翌日の予定を中止して葬儀に出た。喪主の方の挨拶を聞きながら、母は肩を震わせて泣いていた。出棺を見送って私たちは帰路についたのだった。

 

眠っているお顔を拝見して、祖父母が亡くなった時を思い出した。その時も不思議な感覚だったのだ。息をしているときは間違いなく私の知っているまさに「その人」なのに、亡くなった途端その姿を見ても「その人」じゃないような気がする。私たちは日頃、顔や声でその人を認識し識別していると思っているがきっとそうではない。「その人」の魂こそが「その人」なのだ。私たちは気づかないうちに「その人」の魂を感じているのだ。体は魂の入れ物にすぎないのだ。

 

母は数年前にも友人を失くしている。私はその方にも大変お世話になった。その友人を失くした後、母は喪失感から心を病み、よく泣いていた。この方の時も母は「会いに行こう」と思いつつもなかなか思うようにいかず、その間にその方の体調が悪化し亡くなってしまった。

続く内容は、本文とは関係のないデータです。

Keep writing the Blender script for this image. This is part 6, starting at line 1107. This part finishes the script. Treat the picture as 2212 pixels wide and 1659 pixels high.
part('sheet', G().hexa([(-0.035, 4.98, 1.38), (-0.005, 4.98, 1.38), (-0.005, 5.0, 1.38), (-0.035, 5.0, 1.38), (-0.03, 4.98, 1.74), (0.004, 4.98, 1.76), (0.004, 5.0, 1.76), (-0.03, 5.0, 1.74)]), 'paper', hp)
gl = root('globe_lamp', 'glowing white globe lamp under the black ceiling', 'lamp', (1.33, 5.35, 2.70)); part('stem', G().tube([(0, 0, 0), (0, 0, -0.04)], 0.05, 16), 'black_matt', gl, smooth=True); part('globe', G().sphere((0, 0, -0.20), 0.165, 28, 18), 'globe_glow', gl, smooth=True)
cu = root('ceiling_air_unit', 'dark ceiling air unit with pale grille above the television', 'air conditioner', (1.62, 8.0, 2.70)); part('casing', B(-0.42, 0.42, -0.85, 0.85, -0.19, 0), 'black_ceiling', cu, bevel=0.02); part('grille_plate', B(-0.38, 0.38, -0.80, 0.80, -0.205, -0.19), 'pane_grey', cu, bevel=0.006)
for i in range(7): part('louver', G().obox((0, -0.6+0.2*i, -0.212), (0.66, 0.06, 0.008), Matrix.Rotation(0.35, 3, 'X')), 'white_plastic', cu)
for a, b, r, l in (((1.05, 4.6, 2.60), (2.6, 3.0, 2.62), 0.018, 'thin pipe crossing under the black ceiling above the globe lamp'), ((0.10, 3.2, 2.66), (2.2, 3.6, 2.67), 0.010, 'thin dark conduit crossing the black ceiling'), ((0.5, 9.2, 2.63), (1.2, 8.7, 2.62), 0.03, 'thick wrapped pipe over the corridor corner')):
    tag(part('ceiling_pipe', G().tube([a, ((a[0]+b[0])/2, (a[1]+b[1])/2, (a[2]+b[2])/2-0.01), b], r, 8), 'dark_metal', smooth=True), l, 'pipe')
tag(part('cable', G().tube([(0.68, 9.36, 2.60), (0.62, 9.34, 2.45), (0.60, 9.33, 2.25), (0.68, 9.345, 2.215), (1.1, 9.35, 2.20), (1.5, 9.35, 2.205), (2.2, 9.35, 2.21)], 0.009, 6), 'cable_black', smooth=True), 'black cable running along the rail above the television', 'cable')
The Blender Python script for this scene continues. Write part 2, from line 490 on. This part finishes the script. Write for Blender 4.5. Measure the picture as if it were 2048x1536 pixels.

元々交友関係がせまい母。今日、私に「気軽に電話できる友達がいなくなった」とポツリと言った。人が亡くなった時、亡くなった瞬間より亡くなったことを改めて実感した時にぐっとくるものがある。ふと連絡を取ろうとした時、「ああ、もうこの電話はつながらないのだ」と。その人の家の前を通って「ああ、ここにはもう住んでいないのだな」と。

 

葬儀で両親と少し離れた席に座った私は、年を取った両親の後ろ姿を見て「長生きとはこうして大切な人を見送っていくことでもあるのだな」と考えたりしていた。なんてむごいんだろう。

私自身は30代で高校時代の友人を失くしている。死は遠い話ではないのだと感じた。誰にだって明日が来るという確約はない。私はこれから先、友人を見送ることになるのだろうか。見送られることになるのだろうか。私がこの世から旅立つ時、泣いてくれる人はそばにいるだろうか。